Jean Weinberg:  I would say two things. I have spent 52 years working on political campaigns. And being an organizer and or a management consultant since 1973, when Tish first got me started. My work and my volunteer activities have brought many blessings. I get to be involved or work with a very diverse group of women, diverse color, background, race, profession. I help organizations become more successful, and often they’re working on issues that impact women. And I have all these women I have mentored over the years or who have mentored me, and so I feel like the community is around me and it enables me and it’s a real blessing. I don’t know if it had been a multiracial group of all men or a whatever group would it have had those same benefits. But the fact that it was predominantly women after that first organizing experience has made a difference.

The other thing was related to your question about accomplishments. For me, getting the women’s movement, and for me that was at NARAL when that experience happened, to think about using organizing and grassroots organizing and not just hiring lobbyists and lawyers was a pretty big accomplishment.
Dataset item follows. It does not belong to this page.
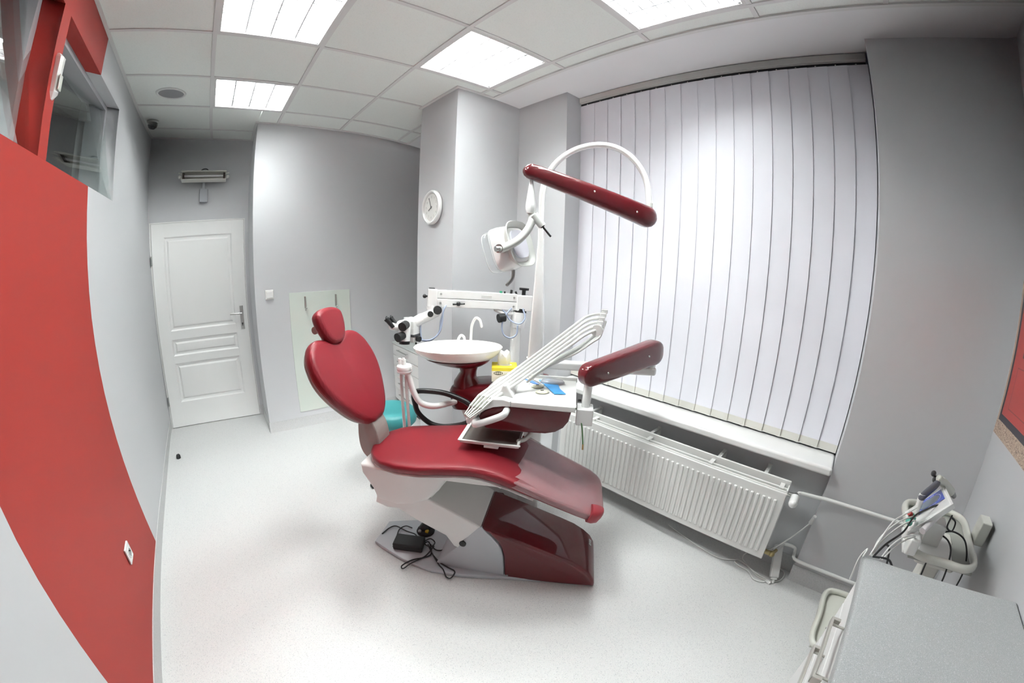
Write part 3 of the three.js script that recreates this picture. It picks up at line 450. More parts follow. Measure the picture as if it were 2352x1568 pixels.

NARAL had been very different before I hired organizers to work there. There was a period of time when that difference showed. There are lots of people out there who have built organizations, because I got to work with them and see them do that work and some of them went on. In the beginning we thought it was wrong to run for politics. But some of them have gone on to run for politics and won. And as I said earlier, many of them are lifelong friendships I’ve been able to form. I feel like my accomplishments gave to the world, but they also gave a lot to me. That it was a mutually beneficial arrangement.